Христианство – это состоявшийся факт, не подлежащий объяснению. Единственно, что мы можем сделать – это проследить динамику формирования этого факта на фоне абсурдности и алогичности его догматов. Абсурд не может быть этичным, но он таковым стал.
Как могут «гоим» уничижающее и уничтожающее их, в буквальном смысле, положения принять в качестве предмета поклонения? Воистину, «верую, ибо абсурдно».
Говорить притчами обычно выражает стремление скрыть отсутствие реального содержания под прикрытием претензии на многозначительность.
Один из парадоксов христианства: Христос, крещенный Иоанном Крестителем, сам никого не крестил. Основатели его – апостолы, странным образом, не сподобились озаботиться собственным крещением. Для Павла крещение также не воспринималось значимым делом. Он крестил, по собственному признанию, лишь одного новообращенного. Крещение (и исповедь) стали значимой процедурой лишь для сформировавшейся церкви (?).
Внятного доказательства деятельности апостолов, по видимому, до сих пор не существует. Вклад Петра в распространение христианства неясен. В Риме, Петр, скорее всего, не бывал. Первое послание Петра оканчивается приветом из Вавилона. По «Тольдот Иешу» Петр закончил свои дни в том же Вавилоне.
Об остальных апостолах ничего внятного не известно. Кстати, никто из них не сподобился «видениям». Т. е. они не имели опыта «общения в духе».
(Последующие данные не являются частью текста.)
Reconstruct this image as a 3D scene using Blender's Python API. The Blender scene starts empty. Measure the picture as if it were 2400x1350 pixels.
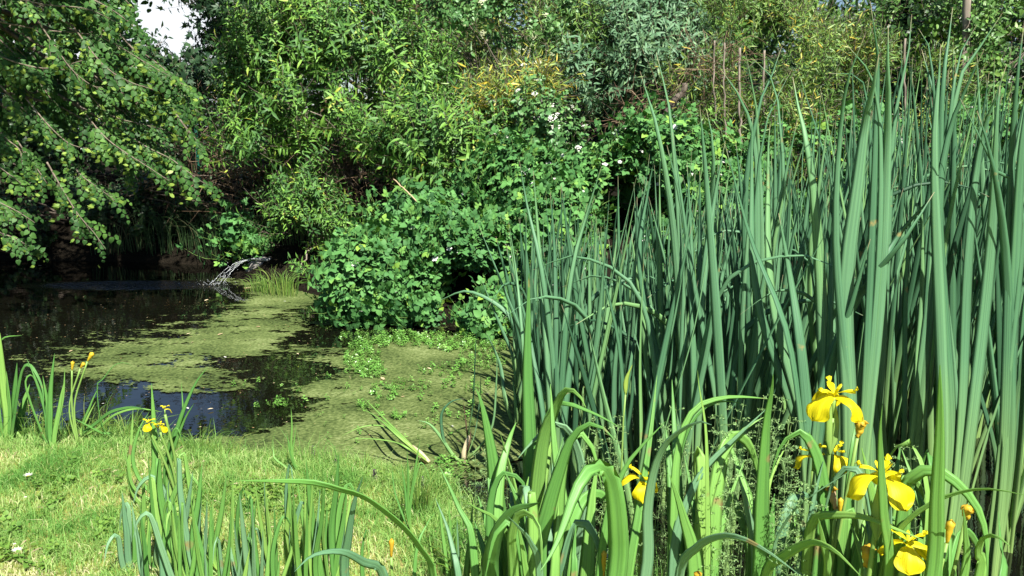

Павел в этом отношении был исключением. Правда, возникает вопрос о зрительном образе, им виденным. Ибо сам он Иисуса до этого не видел, а изображений того ещё не существовала. Нельзя видеть то, о чём не имеешь понятия. Его присутствие можно только эмоционально переживать, чувствовать.
Не осталось также и свидетельств современников о деятельности Павла, о пользовании его посланиями и следов собственно его миссий. Собственно, он приобрел известность лишь с появлением Маркиона с его каноном Евангелия. Основные мотивы проповеди Павла также не были приняты ранним христианством: противостояние с Ветхим Заветом, отрицание роли «дела» сравнительно с верой, отсутствие интереса к личности Иисуса и т. д.
Первым шагом к христианством была греческая Септуагинта.
Христианская церковь основана Петром – «апостолом обрезания», – обряда, который церковь категорически отвергла. История обычно предпочитает парадоксы.
Свобода совести является, по существу, свободой выбора церкви, её регламентирующей. И успешность Спасения определяется готовностью верующего к конформизму в принятии установлений этой церкви.
Различие между Ветхим и Новым Заветами: в первом – родство «по крови», во втором – «по Духу».
Слово (Христос) – «вторая», виртуальная, реальность (по сути, утверждение социальной значимости жизни в качестве греховной), вытекающая, но единосущная, из «первой реальности» – внебытийного сущего (Бога).
Наиболее старыми, но самыми успешными, примерами психологического управления толпой являются религиозные методы. Время их воздействия, как показывает жизнь, практически неограниченно.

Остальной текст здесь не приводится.